Records excerpted from a collection —
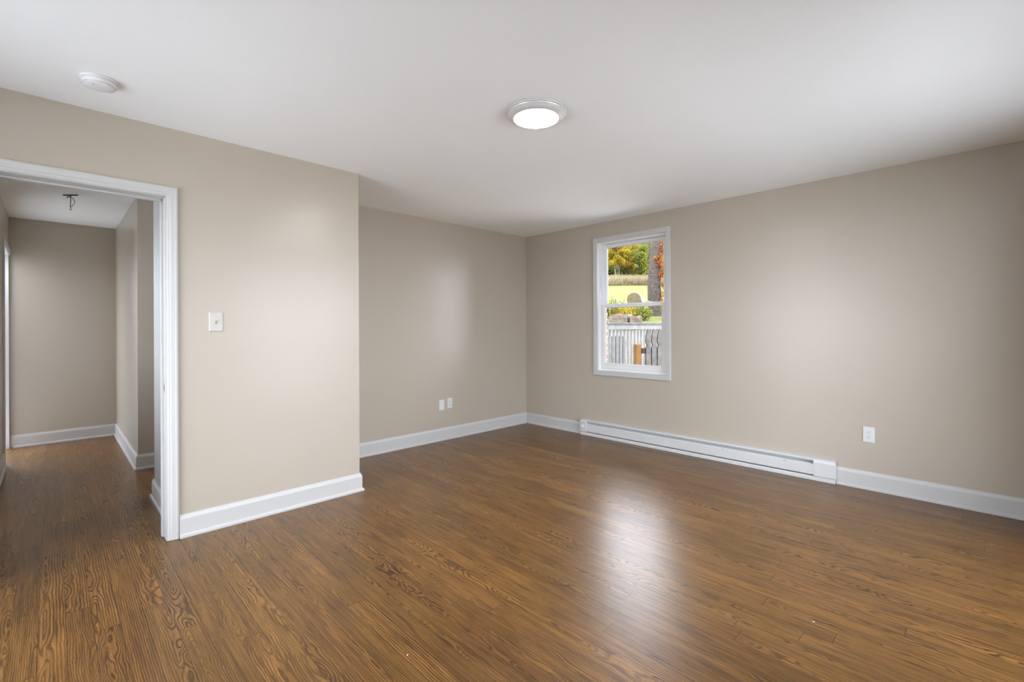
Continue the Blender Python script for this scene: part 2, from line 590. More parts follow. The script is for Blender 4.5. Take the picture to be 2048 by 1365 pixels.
w.box((HLX - 0.13, HW[0], 0), (HLX, HW[1], HW[2])).box((HLX - 0.13, HW[0], HW[3]), (HLX, HW[1], H)).box((HLX - 0.13, D2B + JT, 0), (HLX, HEY, H)).box((HLX - 0.13, D2A - JT, D2Z + JT), (HLX, D2B + JT, H))
structure(w.build('wall_hall_left', M['wall']), 'beige left wall of the hall with a white door', 'wall')

# right wall: plastered inside, brick outside, one window opening
WY0, WY1, WZ0, WZ1 = -1.135, -1.969, 0.758, 2.218       # clear opening inside the casing
WT = 0.10
w = MB()
for (x0, x1, y0, y1, z0, z1, mi) in ((0.0, WT, WY0 + 0.012, WY1 - 0.012, WZ0 - 0.012, WZ1 + 0.012, 0), (WT, 0.215, -1.118, -1.99, 0.745, 2.232, 1)):
    ya, yb = RY - 0.15, CY0 + 0.3
    w.box((x0, ya, -0.12 if mi == 0 else -0.3), (x1, y1, H), mi)
    w.box((x0, y0, -0.12 if mi == 0 else -0.3), (x1, yb if mi else CY0, H), mi)
    w.box((x0, y1, -0.12 if mi == 0 else -0.3), (x1, y0, z0), mi)
    w.box((x0, y1, z1), (x1, y0, H), mi)
structure(w.build('wall_right', [M['wall'], M['brick']]), 'long beige wall with the window and the heater', 'wall')

# walls behind the camera, with unseen windows added to light the room
RW = [(-2.60, -0.66, 0.06, 2.16), (-4.40, -3.80, 0.70, 2.12)]
WW = [(-2.8, -1.1, 0.25, 2.12)]


def wall_holes(fixed_axis, f0, f1, a0, a1, holes):
    m = MB()

    def bx(p, q, z0, z1):
        if fixed_axis == 'y':
            m.box((p, f0, z0), (q, f1, z1))
        else:
            m.box((f0, p, z0), (f1, q, z1))
    cur = a0
    for (p, q, z0, z1) in sorted(holes):
        bx(cur, p, 0, H)
        bx(p, q, 0, z0)
        bx(p, q, z1, H)
        cur = q
    bx(cur, a1, 0, H)
    return m


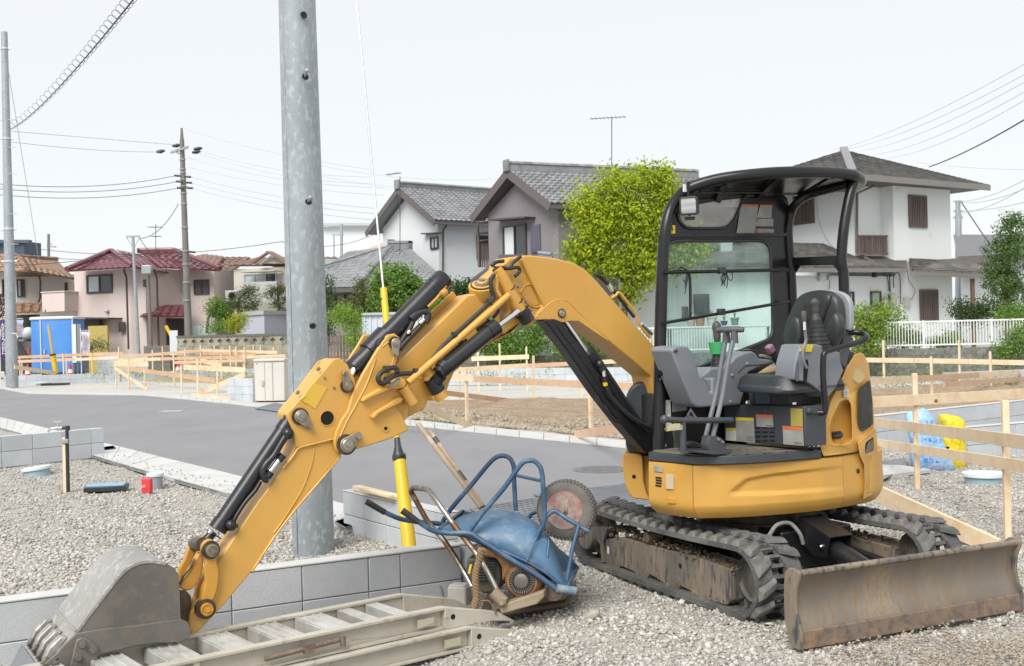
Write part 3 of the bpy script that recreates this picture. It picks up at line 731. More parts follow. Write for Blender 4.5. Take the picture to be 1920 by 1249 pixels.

Problem to solve — Transcribe exactly, please, the lines between the start of the records above and the line holding "structure(w.build('wall_hall_left', M['wall']), 'beige", counting both of those lines and omitting pictures.

Correct answer —
Continue the Blender Python script for this scene: part 2, from line 590. More parts follow. The script is for Blender 4.5. Take the picture to be 2048 by 1365 pixels.
w.box((HLX - 0.13, HW[0], 0), (HLX, HW[1], HW[2])).box((HLX - 0.13, HW[0], HW[3]), (HLX, HW[1], H)).box((HLX - 0.13, D2B + JT, 0), (HLX, HEY, H)).box((HLX - 0.13, D2A - JT, D2Z + JT), (HLX, D2B + JT, H))
structure(w.build('wall_hall_left', M['wall']), 'beige left wall of the hall with a white door', 'wall')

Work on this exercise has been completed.